Universidades como cancha
El Congreso no tuvo mejor idea que inventar veinte nuevas universidades, que estarán ubicadas en Amazonas, Apurímac, Arequipa, Ayacucho, Cusco, Junín, Huancavelica, Ica, Lambayeque, Lima, Moquegua, Puno, San Martín, La Libertad y Ucayali. Estas, sumadas a las 92 existentes, totalizarán 112 “altos” centros de estudio; cada uno de ellos con personería jurídica de derecho público interno, presuntamente con “solvencia académica, administrativa, económica, financiera” y, teóricamente, abocados a “la investigación científica y tecnológica, formación profesional y difusión cultural”. Si bien alguna que otra pudiera llamarse “universidad”, el resto descalifica como tales, siguiendo la experiencia que ha tenido el país a lo largo de los años; sin perjuicio de que esta ley indique que “ofrecerán las carreras profesionales que establezcan sus respectivas comisiones organizadoras.”
El funcionamiento e implementación de estas se hará con recursos directamente recaudados de donaciones, legados, fondos del canon; además de los recursos “necesarios y progresivos que deberán presupuestar el Ministerio de Economía y Finanzas, el Ministerio de Educación, los gobiernos regionales, las municipalidades provinciales y distritales de cada jurisdicción, con cargo al presupuesto para el ejercicio fiscal” (concretamente su bolsillo, amable lector), “bajo responsabilidad en caso de incumplimiento por acción u omisión”. Vale decir, como si este país fuese primermundista y boyante en recursos financieros.
Según el Observatorio UMBRAL del Consorcio de Universidades, nuestro sistema universitario presenta una calidad calificada como “heterogénea”; con reconocidos avances, aunque tenaces debilidades. Tanto así que, durante los años 2016 a 2023, SUNEDU tuvo que requerir que la totalidad de las universidades cumpla estándares mínimos en infraestructura, como en docencia calificada y gestión e investigación institucional; desembocando aquello en el cierre de más de 50 universidades, incapaces de satisfacer tales condiciones.
Repensemos. Hasta antes de la aprobación de esta ley —que crea veinte nuevas universidades como si fuesen bodegas de la esquina— nuestro nivel universitario logró mejorar ligeramente en cuanto al porcentaje de docentes con posgrado, subsistiendo grandes brechas en formación pedagógica y actualización profesional; especialmente en universidades públicas fuera de Lima. Aquel fallido intento del modelo de expansión universitaria debió hacernos pensar qué clase de profesionales egresarían de las futuras “universidades” donde, en el mejor de los casos, campea la medianía entre sus docentes. Ni qué decir de aquellos sueños de opio de establecer “centros de investigación”, con la altura de miras necesaria.

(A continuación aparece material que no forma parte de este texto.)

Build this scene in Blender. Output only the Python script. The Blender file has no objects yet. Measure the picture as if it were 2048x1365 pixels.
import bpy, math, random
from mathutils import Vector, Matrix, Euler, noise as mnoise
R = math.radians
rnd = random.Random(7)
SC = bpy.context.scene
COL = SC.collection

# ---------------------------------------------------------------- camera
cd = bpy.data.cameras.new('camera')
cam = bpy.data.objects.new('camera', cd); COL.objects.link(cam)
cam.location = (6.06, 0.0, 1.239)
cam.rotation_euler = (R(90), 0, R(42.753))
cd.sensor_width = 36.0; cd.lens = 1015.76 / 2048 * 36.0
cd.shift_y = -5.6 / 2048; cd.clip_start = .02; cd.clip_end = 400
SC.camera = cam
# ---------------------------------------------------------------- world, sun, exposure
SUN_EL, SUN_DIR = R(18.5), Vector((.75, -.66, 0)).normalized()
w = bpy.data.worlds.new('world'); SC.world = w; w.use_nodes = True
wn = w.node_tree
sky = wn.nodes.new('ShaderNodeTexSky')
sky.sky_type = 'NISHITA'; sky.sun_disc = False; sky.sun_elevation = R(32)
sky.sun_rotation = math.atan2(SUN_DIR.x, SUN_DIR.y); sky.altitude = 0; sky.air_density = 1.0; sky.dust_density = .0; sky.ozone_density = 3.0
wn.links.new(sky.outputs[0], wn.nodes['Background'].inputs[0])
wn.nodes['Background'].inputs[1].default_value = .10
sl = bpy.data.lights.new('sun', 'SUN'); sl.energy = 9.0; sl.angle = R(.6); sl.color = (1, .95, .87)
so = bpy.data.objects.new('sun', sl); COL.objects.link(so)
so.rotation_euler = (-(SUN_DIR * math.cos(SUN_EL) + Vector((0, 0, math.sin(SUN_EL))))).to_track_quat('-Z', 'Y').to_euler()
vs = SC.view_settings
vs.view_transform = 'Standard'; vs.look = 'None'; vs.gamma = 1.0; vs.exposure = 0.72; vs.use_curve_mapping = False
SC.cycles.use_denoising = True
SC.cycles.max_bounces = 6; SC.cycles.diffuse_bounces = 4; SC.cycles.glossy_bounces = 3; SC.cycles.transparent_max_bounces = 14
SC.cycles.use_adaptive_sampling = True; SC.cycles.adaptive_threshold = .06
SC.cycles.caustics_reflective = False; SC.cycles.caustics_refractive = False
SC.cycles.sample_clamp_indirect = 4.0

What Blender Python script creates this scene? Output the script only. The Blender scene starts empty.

¡La expectativa de elevar el estándar educativo se garantiza, exclusivamente, con planificación, financiamiento, supervisión y una infraestructura adecuada desde el inicio, instalada dentro de locales propios! También planes curriculares modernos, acordes a las necesidades nacionales; asimismo deberá prohibirse el clientelismo político en la gestión universitaria, vigilando que las universidades permanezcan vinculadas al sector privado, para atender la empleabilidad una vez graduados los alumnos.
¡Toda nueva universidad podría democratizar este país si estuviera garantizada su calidad desde el diseño! Si no, agravará la crisis del sistema y producirá egresados mediocres, como ahora. Desafortunadamente, muchas de estas futuras universidades surgirán sin contar con estudios técnicos ni presupuestos financiados; concretamente, serán cascarones condenados al fracaso replicando aquel fallido modelo de expansión universitaria que vivimos entre 2016 y 2023.